Sebitwane, agreed that Livingstone could establish a mission in his country, if only because it might afford him protection against his enemy Mzilikazi of the Ndebele, whose warrior kingdom bordered his own.

Although Sebitwane died shortly after coming to this agreement, his successor, Sekeletu undertook to honour it, and Livingstone promised to establish the mission himself. All that remained was to find a suitable outlet to the sea. The most economical passage for anticipated cotton (and ivory) exports might be through the Portuguese port of Luanda on the Atlantic and Livingstone decided to see if there was a feasible route from Barotseland (as the Kololo Kingdom is called) to there. The journey was financed by Oswell and Sekeletu. Livingstone set off from the Upper Zambezi in 1853. The return journey of over a year was a nightmare, the route totally unsuitable for the export trade.

Livingstone then convinced himself that the Zambezi could be ‘God’s Highway’ to the Indian Ocean. Again with the support from Sekeletu, Livingstone marched off eastwards down the river. He ‘discovered, and named after Queen Victoria, the great Waterfall, which the Kololo had already called Mosi oa Tunya (The Smoke that Thunders). To the Leya, who lived right beside it and held it sacred, it was called Shongwe (Rainbow). The whole grand scheme collapsed in ruin and recrimination when it was found that the Cabora Basa gorge in Mozambique made God’s Highway totally un-navigable.

Cecil John Rhodes’ British South African Company (BSAC) had been able to take over the whole of Zambia by the end of the 19th century. In 1911 the territory was named Northern Rhodesia, its capital the Town of Livingstone, overlooking the Victoria Falls. (In 1935 the seat of government was moved to Lusaka).

By 1923, BSAC’s rule had become an objectionable anachronism for the British government, and in that year, the Colonial Office took over the territory, proclaiming it a Protectorate where African interests would be paramount.

The discovery and opening up during the late 1920’s and 1930’s of the rich underground ore-bodies along the Zambian Copperbelt were soon to make that small region - 120 km long by 40 km wide - one of the worlds’ most concentrated and renowned mining areas.

In the early 1950’s the Colonial Office agreed to have Northern Rhodesia joined in a federation with Nyasaland (Malawi), and Southern Rhodesia (Zimbabwe).
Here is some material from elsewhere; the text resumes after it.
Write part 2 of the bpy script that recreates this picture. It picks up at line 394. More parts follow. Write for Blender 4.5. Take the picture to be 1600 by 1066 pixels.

By 1960 the British Government, under the premiership of Harold Macmillan acknowledged that the days of colonial rule on the continent were coming to an end.

The Federation was dissolved in 1963. In January the following year Zambia’s first universal adult suffrage elections were held, Kenneth Kaunda becoming Prime Minister. In October 1964, Zambia became an independent republic with him as president. Kaunda remained in office for 27 years. The one-party state was abolished and free elections were held in October, 1991. The MMD’s Frederick Chiluba became Zambia’s second president. Upon assuming the presidency, Chiluba made Christianity the official state religion. After a very controversial election in Dec 2001 MMD won again and Levy Mwanawasa was sworn in as President.